As cloud computing develops, the IT infrastructure environments that need disaster recovery and business continuance services become more complex. Increasing sections of the IT infrastructure will be virtualized, and over time virtual machines will be migrated to other systems and other locations. Parts of the computing load will be using SaaS services, and part will be migrated to external clouds to create hybrid clouds.
This set of interconnected and integrated services will offer new ways of mitigating risk. Replication services that continuously copy the data from one site to another and then require reconciliation and restart can be replaced by dynamic migration of workloads. Data slicing and dispersal technologies can allow applications to continue to access data even if large chunks of the data are unavailable.
Equally, there will be additional risks. Virtualized systems have fewer resources available to process recovery, because the resources are running at much higher utilizations. The traditional DR plans did not take into account that the systems were virtualized and may be running in other locations. External network services may appear to have capacity, but simply not have the resilience to cope with a local disaster affecting many organizations. Compliance and security of the hybrid cloud is extremely difficult to assess and monitor.

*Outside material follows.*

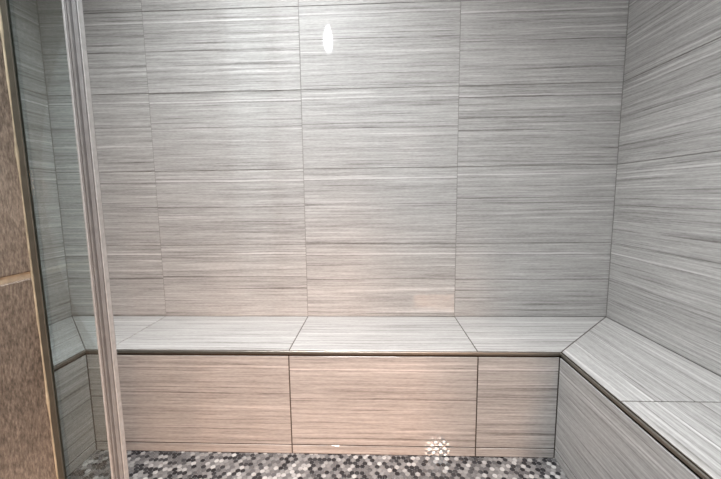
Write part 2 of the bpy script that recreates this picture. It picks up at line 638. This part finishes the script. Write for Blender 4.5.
# seat surfaces: three mitred sections
tr = 0.0085                       # trim width at the front edge
b = Build()
b.box((WL + 0.001, -D + tr, H - 0.022), (WR - 0.001, -0.001, H - 0.004 + GB), 1)
jm = [WL, G1 - T, G1, G2, WR]
O, U, V = (0, 0, H - 0.004), (1, 0, 0), (0, 1, 0)
E = -D + tr
xl = RL - tr + 0.0
xr = RR + tr
b.tile(O, U, V, [(xl, E), (G1 - T, E), (G1 - T, 0), (WL, 0)], seed=0.21, gap=0.003)
b.tile(O, U, V, [(G1 - T, E), (G1, E), (G1, 0), (G1 - T, 0)], seed=0.47, gap=0.003)
b.tile(O, U, V, [(G1, E), (G2, E), (G2, 0), (G1, 0)], seed=0.83, gap=0.003)
b.tile(O, U, V, [(G2, E), (xr, E), (WR, 0), (G2, 0)], seed=0.12, gap=0.003)
b.done('seat', [M['vein'], M['dark_grout']], bench)
b = Build()
b.bm.faces.ensure_lookup_table()
b.box((xr, YI + 0.001, H - 0.022), (WR - 0.001, -D + tr, H - 0.004 + GB), 1)
b.tile(O, U, V, [(xr, -T), (WR, -T), (WR, 0), (xr, E)], along='v', seed=0.61, gap=0.0035)
b.tile(O, U, V, [(xr, YI), (WR, YI), (WR, -T), (xr, -T)], along='v', seed=0.35, gap=0.0035)
b.done('seat', [M['vein'], M['dark_grout']], bench)
b = Build()
b.box((WL + 0.001, YI + 0.001, H - 0.022), (xl, -D + tr, H - 0.004 + GB), 1)
b.tile(O, U, V, [(WL, -T), (xl, -T), (xl, E), (WL, 0)], along='v', seed=0.55, gap=0.003)
b.tile(O, U, V, [(WL, YI), (xl, YI), (xl, -T), (WL, -T)], along='v', seed=0.95, gap=0.003)
b.done('seat', [M['vein'], M['dark_grout']], bench)

# risers
ZT = H - 0.0150
b = Build()
b.box((RL - 0.02, -D + TT - GB, -0.02), (RR + 0.02, -D + 0.03, H - 0.022), 1)
b.grid((0, -D + TT, 0), (1, 0, 0), (0, 0, 1), steps(RL, RR, [G1 - T, G1, G2]), [0.0, ZL, ZT], gap=0.0038)
b.done('riser', [M['vein'], M['dark_grout']], bench)
b = Build()
b.box((RR + TT - GB, YI + 0.001, -0.02), (RR + 0.03, -D + 0.02, H - 0.022), 1)
b.grid((RR + TT, 0, 0), (0, -1, 0), (0, 0, 1), steps(D, -YI, []), [0.0, ZL, ZT], gap=0.0038)
b.done('riser', [M['vein'], M['dark_grout']], bench)
b = Build()
b.box((RL - 0.03, YI + 0.001, -0.02), (RL - TT + GB, -D + 0.02, H - 0.022), 1)
b.grid((RL - TT, 0, 0), (0, 1, 0), (0, 0, 1), steps(YI, -D, []), [0.0, ZL, ZT], gap=0.0038)
b.done('riser', [M['vein'], M['dark_grout']], bench)


# metal edge trims: a quarter-round lip with a thin lower leg
def trim_profile():
    pts = [(tr - 0.0045, H - 0.0010)]
    r = 0.0033
    for k in range(7):
        a = math.pi / 2 * k / 6
        pts.append((r - 0.001 - r * math.sin(a), H + 0.0003 - r + r * math.cos(a)))
    pts += [(-0.001, H - 0.0080), (0.005, H - 0.0080), (0.005, H - 0.012), (tr, H - 0.012), (tr, H - 0.007), (tr - 0.0045, H - 0.007)]
    return pts


def sweep(name, A, Bp, outA, outB, inward):
    """Profile swept from A to Bp along the bench edge; profile x goes inward from the edge; mitred ends."""
    b = Build()
    pr = trim_profile()
    ra = [b.bm.verts.new(Vector((A[0] + inward[0] * p + outA[0] * p, A[1] + inward[1] * p + outA[1] * p, z))) for p, z in pr]
    rb = [b.bm.verts.new(Vector((Bp[0] + inward[0] * p + outB[0] * p, Bp[1] + inward[1] * p + outB[1] * p, z))) for p, z in pr]
    n = len(pr)
    for i in range(n):
        j = (i + 1) % n
        f = b.bm.faces.new((ra[i], rb[i], rb[j], ra[j]))
    b.bm.faces.new(ra)
    b.bm.faces.new(rb[::-1])
    return tag(b.done(name, [M['trim']], bench, recalc=True), 'thin satin metal edge trim')


sweep('edge_trim', (RL, -D), (RR, -D), (-1, 0), (1, 0), (0, 1))
sweep('edge_trim', (RR, -D), (RR, YI + 0.001), (0, 1), (0, 0), (1, 0))
sweep('edge_trim', (RL, -D), (RL, YI + 0.001), (0, 1), (0, 0), (-1, 0))

# ------------------------------------------------------------------ glass panel at the opening
YG = -0.950
PL, PR = -0.3965, -0.3735          # edge profile
gp = thing('glass_panel', 'narrow green-tinted fixed glass panel with metal edge profile beside brown tiled wall', 'glass panel', (-0.42, YG, 0.098))
Z0, Z1 = 0.098, 2.05
b = Build()
b.box((-0.4785, YG + 0.0025, Z0 + 0.004), (PL + 0.004, YG + 0.0062, Z1 - 0.004), 0, 0.001)
b.done('pane', [M['glass']], gp)
b = Build()
b.extrude_z([(JL + 0.001, YG), (-0.4755, YG), (-0.4750, YG + 0.0005), (-0.4750, YG + 0.002), (-0.4790, YG + 0.002),
             (-0.4790, YG + 0.0065), (-0.4770, YG + 0.0065), (-0.4770, YG + 0.0075), (JL + 0.001, YG + 0.0075)], Z0, Z1)
tag(b.done('wall_channel', [M['channel']], gp, recalc=True), 'dark metal channel against the brown tiles')
# caulk bead: uneven strip along the reveal corner
b = Build()
prev = None
nz = 120
for k in range(nz + 1):
    z = Z0 + (Z1 - Z0) * k / nz
    a = 0.0017 + 0.0008 * math.sin(k * 0.9) * random.random() + (0.0012 if random.random() < 0.1 else 0)
    ring = [b.bm.verts.new(p) for p in ((JL + 0.0005, YG + 0.0005, z), (JL + 0.0005, YG - a * 1.3, z),
                                        (JL + a * 0.62, YG - a * 0.75, z), (JL + a, YG + 0.0005, z))]
    if prev:
        for i in range(4):
            j = (i + 1) % 4
            b.bm.faces.new((prev[i], prev[j], ring[j], ring[i])).smooth = True
    else:
        b.bm.faces.new(ring[::-1])
    prev = ring
b.bm.faces.new(prev)
tag(b.done('caulk_bead', [M['caulk']], gp, recalc=True), 'uneven tan caulk line')
# edge profile: fluted aluminium extrusion
b = Build()
front = []
W_ = PR - PL
prof = [(0.24, 0.000), (0.27, -0.004), (0.36, -0.004), (0.39, 0.003), (0.46, 0.003), (0.48, -0.006), (0.60, -0.006), (0.62, -0.001),
        (0.68, -0.001), (0.70, -0.004), (0.90, -0.003), (0.92, 0.001)]
outline = [(PL + W_ * q, YG + y) for q, y in prof] + [(PL + W_ * 0.88, YG + 0.010), (PL + W_ * 0.24, YG + 0.011)]
b.extrude_z(outline, Z0, Z1)
tag(b.done('edge_profile', [M['alu']], gp, recalc=True), 'fluted grey aluminium edge profile')
# clear fin at the glass side and white lips on both edges
b = Build()
b.box((PL + W_ * 0.05, YG + 0.0005, Z0), (PL + W_ * 0.17, YG + 0.0025, Z1), 0)
tag(b.done('seal_strip', [M['seal']], gp), 'clear vinyl seal strip')
for q0, q1, y0 in ((0.0, 0.06, -0.001), (0.17, 0.235, -0.004), (0.935, 1.0, -0.002)):
    b = Build()
    b.box((PL + W_ * q0, YG + y0, Z0), (PL + W_ * q1, YG + 0.006, Z1), 0, 0.0004)
    tag(b.done('seal_lip', [M['lip']], gp), 'milky white seal lip')

# ------------------------------------------------------------------ lamps and door behind the camera (seen in the tiles), added fill light
LX, LY = -0.395, -2.0
lamp = thing('ceiling_light', 'glass jar ceiling light mirrored in the glossy back wall tiles', 'light', (LX, LY, CEIL))
b = Build()
b.lathe((LX, LY, CEIL), [(0.068, -0.001), (0.068, -0.012), (0.050, -0.030), (0.046, -0.055)][::-1])
b.done('base', [M['white_metal']], lamp, recalc=True)
b = Build()
b.lathe((LX, LY, CEIL), [(0.006, -0.285), (0.024, -0.280), (0.040, -0.262), (0.050, -0.230), (0.053, -0.17), (0.053, -0.09), (0.047, -0.056)])
b.done('glass_jar', [M['jar']], lamp, recalc=True)
b = Build()
b.lathe((LX, LY, CEIL), [(0.004, -0.255), (0.016, -0.250), (0.029, -0.225), (0.034, -0.19), (0.033, -0.13), (0.016, -0.085), (0.014, -0.056)])
tag(b.done('bulb', [M['bulb']], lamp, recalc=True), 'lit white bulb')

dl = thing('fill_downlight', 'added unseen round fill light in the ceiling above the bench', 'light', (-0.42, -0.60, CEIL))  # unseen fixture, added to go with the fill over the seats
b = Build()
b.torus((-0.42, -0.60, CEIL - 0.003), 0.085, 0.006)
b.done('bezel', [M['white_metal']], dl, recalc=True)
b = Build()
b.lathe((-0.42, -0.60, CEIL), [(0.08, -0.004), (0.08, -0.001)])
b.done('lens', [M['lens']], dl, recalc=True)

door = thing('door_1', 'pale bathroom door on the far wall, faintly mirrored in the tiles', 'door', (0.55, YB, 0))
door['kind'] = 'structure'
b = Build()
b.box((0.27, YB + 0.001, 0.0), (0.80, YB + 0.04, 1.86), 0, 0.003)
for z0, z1 in ((0.15, 0.85), (0.98, 1.72)):
    b.box((0.35, YB + 0.036, z0), (0.72, YB + 0.046, z1), 0, 0.004)
b.done('door_leaf', [M['door']], door)
b = Build()
b.box((0.20, YB + 0.001, 0.0), (0.268, YB + 0.05, 1.93), 0, 0.004)
b.box((0.802, YB + 0.001, 0.0), (0.87, YB + 0.05, 1.93), 0, 0.004)
b.box((0.268, YB + 0.001, 1.862), (0.802, YB + 0.05, 1.93), 0, 0.004)
b.done('door_frame', [M['wall_paint']], door)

Action Item: If you are selling DR and BC services you need to augment these capabilities (either directly or through partnerships) to provide assessment and governance planning services that dovetail to your offerings. Be aware there are many new risk factors that could kill your credibility; these will vary by industry. In an outsourced environment, your customers should demand and will expect transparent monitoring and communication of key metrics and performance indicators of infrastructure health.